La condanna all’ergastolo dei fratelli Altan, uno stimato scrittore e l’altro giornalista ed economista, e del giornalista Nazli Ilicak è stata l’ennesima dimostrazione dell’autoritarismo che contraddistingue la politica interna della Turchia. E’ dal tentativo di golpe del luglio 2016 che si susseguono le “purghe” effettuate dal padre padrone del paese, Recep Tayip Erdogan, per presunti coinvolgimenti di esponenti della società civile con la sua nemesi, l’ayatollah Fethullah Gulen, ritenuto la mente dietro il colpo di stato. Oltre 50.000 persone sono attualmente detenute con l’accusa di propaganda terroristica e incitazione al disordine. I giornalisti sono tra le categorie più colpite dal nuovo rais, che controlla il paese con il pugno di ferro. Sarebbero 170 i reporter dietro le sbarre, secondo i rapporti di molte associazioni che tutelano i diritti umani. Gli ultimi provvedimenti giudiziari sono particolarmente gravi dal punto di vista simbolico, poiché colpiscono personalità molto rispettate dalla comunità internazionale. I fratelli Altan si sono battuti a lungo per il rispetto dei diritti in Turchia e sono tra i primi ad essere caduti vittime delle purghe. Ilicak è stato deputato prima di diventare un giornalista. Tutti e tre sono stati arrestati per aver mandato “messaggi subliminali” a favore di Gulen durante l’apparizione in uno show televisivo.
La Turchia, che è da anni nelle ultime posizioni di “World press Freedom”, è ormai tristemente nota come “ la più grande prigione al mondo per chi lavora nel settore dei media”. La sediziosità delle accuse con cui i giornalisti vengono condannati a gravissime pene postula l’assenza di un vero e proprio stato di diritto. Il governo giustifica i molteplici provvedimenti con la necessità di uno stato di emergenza perenne. Una motivazione spesso riscontrata in regimi invisi alle pratiche della democrazia. Tale, se non nelle parole almeno nei fatti, è quello di Erdogan, che fa della censura uno dei principali strumenti di repressione del dissenso. Del resto sotto la scure del presidente turco non sono finiti solo i giornalisti, ma anche Internet, che con i suoi molteplici pregi e difetti è oggigiorno teatro fondamentale per la manifestazione delle libertà di espressione e comunicazione. Facebook, Twitter e affini sono stati più volte bloccati da Erdogan in occasione di eventi importanti, al fine di frenare fughe di notizie e contenere eventuali agitazioni.

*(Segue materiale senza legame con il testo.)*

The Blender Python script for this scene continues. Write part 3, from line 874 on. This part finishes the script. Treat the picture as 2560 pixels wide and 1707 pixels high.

L’Europa e il mondo sono ben consapevoli dei problemi della Turchia, ma nella prassi è impossibile andare oltre dichiarazioni di principio e scaramucce senza sbocchi. Questo a causa del ruolo geopolitico cruciale del paese della Mezzaluna in questioni scottanti come l’immigrazione e il conflitto (per procura) siriano. Dall’estero i giornalisti turchi riusciti a scampare alle “purghe” continuano a denunciare le azioni del governo, ma l’impressione è che nel breve periodo nulla cambierà. E altri giornalisti andranno in carcere per aver adempiuto ai loro doveri professionali.